What does one do in this situation? It is a horrifyingly anxious experience. It is extremely normal to have to ask someone to leave a study room, but increasingly bizarre that it is the same person every time. I debate with myself. Do I knock? Do I leave? I have the room reserved, but the guilt is eating me alive. I need to study, but I feel like a terrible person. I spend five minutes mentally warring with myself. Maybe they will get up and leave without having to knock. Maybe I can just wait. So, I stand by the door and loiter.
It is five minutes past my reservation time. They are not leaving. There are no seats left in the library. I accept my fate.

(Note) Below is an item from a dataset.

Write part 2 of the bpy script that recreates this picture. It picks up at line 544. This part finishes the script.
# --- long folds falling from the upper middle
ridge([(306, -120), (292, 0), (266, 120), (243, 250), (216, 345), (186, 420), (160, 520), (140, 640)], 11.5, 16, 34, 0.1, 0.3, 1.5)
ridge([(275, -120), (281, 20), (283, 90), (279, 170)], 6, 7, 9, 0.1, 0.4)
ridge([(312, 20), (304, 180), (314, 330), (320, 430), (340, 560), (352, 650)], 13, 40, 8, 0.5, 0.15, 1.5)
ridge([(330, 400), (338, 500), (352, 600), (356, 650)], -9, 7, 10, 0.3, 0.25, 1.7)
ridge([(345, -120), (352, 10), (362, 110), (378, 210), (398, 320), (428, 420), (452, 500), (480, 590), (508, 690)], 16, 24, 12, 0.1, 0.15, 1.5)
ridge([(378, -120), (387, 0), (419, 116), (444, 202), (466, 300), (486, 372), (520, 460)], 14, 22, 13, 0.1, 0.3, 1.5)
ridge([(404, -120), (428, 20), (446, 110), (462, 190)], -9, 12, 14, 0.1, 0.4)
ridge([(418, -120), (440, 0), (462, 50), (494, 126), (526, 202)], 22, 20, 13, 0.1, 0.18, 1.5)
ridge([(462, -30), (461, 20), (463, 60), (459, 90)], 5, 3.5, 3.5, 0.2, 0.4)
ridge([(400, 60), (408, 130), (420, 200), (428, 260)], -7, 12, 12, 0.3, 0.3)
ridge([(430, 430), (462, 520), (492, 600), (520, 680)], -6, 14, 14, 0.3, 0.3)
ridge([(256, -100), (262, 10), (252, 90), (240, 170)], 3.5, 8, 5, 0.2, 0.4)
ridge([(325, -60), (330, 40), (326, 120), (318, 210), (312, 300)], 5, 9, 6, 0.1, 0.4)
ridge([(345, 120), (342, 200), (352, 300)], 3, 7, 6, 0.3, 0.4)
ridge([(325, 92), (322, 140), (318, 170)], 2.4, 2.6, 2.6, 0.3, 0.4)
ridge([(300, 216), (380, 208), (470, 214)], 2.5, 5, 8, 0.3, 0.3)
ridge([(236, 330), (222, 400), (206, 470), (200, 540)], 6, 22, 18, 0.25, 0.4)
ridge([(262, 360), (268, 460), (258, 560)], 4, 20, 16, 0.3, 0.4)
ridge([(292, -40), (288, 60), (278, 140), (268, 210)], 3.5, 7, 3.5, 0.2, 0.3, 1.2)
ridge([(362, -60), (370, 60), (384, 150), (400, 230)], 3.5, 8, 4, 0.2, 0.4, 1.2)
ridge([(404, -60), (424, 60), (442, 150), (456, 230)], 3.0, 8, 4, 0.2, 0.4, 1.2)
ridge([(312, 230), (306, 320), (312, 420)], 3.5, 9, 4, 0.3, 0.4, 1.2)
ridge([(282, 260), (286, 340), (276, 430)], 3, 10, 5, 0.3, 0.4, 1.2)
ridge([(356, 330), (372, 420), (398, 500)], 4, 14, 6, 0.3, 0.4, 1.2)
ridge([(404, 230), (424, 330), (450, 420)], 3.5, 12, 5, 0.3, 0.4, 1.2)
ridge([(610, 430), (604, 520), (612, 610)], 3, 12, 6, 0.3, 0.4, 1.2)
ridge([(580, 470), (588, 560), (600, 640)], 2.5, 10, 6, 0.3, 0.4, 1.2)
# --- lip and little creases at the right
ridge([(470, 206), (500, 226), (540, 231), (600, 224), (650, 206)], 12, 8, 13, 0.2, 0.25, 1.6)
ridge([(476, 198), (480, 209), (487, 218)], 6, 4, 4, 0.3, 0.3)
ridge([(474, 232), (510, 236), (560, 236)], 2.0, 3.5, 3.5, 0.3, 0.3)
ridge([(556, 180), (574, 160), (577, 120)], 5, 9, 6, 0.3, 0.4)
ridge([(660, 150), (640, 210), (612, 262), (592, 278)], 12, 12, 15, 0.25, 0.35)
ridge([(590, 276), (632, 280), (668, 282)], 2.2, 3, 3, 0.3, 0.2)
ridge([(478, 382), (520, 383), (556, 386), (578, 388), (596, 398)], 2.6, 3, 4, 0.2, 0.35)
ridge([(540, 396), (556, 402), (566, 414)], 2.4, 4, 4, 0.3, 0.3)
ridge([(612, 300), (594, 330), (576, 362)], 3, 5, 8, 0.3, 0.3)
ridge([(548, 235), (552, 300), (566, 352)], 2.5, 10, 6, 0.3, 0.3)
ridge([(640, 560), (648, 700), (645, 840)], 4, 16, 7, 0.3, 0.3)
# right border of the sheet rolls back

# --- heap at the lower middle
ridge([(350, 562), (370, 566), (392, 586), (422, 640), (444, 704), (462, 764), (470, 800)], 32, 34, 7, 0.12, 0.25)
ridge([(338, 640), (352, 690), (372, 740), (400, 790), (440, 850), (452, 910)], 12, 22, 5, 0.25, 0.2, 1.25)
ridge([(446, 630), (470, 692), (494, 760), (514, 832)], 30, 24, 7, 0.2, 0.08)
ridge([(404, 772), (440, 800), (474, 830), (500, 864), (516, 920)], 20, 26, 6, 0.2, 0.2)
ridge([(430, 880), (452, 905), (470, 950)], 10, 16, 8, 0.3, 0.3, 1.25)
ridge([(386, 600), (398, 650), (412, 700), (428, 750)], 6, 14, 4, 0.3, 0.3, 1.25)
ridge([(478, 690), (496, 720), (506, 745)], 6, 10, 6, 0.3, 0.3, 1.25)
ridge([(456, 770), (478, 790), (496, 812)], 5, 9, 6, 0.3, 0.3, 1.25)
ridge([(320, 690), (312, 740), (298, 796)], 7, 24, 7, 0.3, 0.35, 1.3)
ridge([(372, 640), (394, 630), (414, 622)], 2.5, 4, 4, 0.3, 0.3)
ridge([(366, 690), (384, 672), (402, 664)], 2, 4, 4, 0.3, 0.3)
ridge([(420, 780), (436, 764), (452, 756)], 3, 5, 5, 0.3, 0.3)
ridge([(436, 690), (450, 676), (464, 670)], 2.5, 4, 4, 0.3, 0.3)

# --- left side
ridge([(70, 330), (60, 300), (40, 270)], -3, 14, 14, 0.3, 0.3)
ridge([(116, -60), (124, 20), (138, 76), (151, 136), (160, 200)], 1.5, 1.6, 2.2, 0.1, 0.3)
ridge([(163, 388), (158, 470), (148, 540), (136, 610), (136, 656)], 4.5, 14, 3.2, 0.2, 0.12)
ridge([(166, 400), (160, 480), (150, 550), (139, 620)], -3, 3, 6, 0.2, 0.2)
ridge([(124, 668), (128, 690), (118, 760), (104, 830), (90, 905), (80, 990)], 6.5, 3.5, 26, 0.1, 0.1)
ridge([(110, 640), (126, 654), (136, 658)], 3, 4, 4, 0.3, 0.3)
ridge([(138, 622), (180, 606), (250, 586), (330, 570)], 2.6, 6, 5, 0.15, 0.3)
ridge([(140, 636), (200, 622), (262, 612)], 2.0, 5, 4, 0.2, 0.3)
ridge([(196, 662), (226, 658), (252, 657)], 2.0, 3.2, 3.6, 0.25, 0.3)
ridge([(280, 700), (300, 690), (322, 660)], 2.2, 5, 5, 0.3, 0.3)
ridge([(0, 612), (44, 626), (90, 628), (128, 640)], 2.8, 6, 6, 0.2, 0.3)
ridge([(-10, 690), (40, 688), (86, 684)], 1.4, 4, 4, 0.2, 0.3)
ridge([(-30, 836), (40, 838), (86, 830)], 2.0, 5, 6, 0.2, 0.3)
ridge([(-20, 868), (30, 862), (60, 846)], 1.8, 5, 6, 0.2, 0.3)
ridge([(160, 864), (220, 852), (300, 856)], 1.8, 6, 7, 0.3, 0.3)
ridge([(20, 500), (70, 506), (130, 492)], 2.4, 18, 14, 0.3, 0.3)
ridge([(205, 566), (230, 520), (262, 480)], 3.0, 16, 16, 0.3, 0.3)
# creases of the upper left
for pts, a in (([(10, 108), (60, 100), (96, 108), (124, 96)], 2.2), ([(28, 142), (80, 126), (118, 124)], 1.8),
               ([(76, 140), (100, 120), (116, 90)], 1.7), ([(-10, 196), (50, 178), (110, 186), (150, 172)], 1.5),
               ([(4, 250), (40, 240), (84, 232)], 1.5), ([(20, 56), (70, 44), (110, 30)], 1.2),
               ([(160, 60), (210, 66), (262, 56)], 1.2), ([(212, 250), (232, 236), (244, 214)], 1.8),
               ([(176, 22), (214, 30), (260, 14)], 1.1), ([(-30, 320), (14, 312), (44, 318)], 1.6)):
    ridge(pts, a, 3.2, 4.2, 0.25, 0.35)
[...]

I peer through the window and knock. We make eye contact. I see the recognition on their face. This is so awkward. How are we on the same schedule? We don’t even know each other. They approach the door. Luckily, they don’t say anything. They ask if I have this room reserved. I cringe and nod. They stare at me. What else can I do but stare back? Finally, they say okay and let me in.
But then, they ask, “Can I stay for another 10 minutes? I have to finish some work. I’ll leave as soon as I’m done.”
I feel even more guilty. I have kicked them out of study rooms too many times. The least I can do is let them stay a little longer to compensate for the weirdness. That is how I ended up sharing a study room with the person who I keep kicking out of study rooms. Neither of us acknowledges it. We sit there in silence until they start packing. They get up to leave. Are we going to talk about the elephant in the room?
I say, “Well, this isn’t the first time we’ve done this.”
They look at me and say, “Yeah.”
I think I made it even more awkward. Oops. They leave. I get my study room but pray that I never see them again. But in our mutual academic desperation, who knows? We may meet again before finals are over.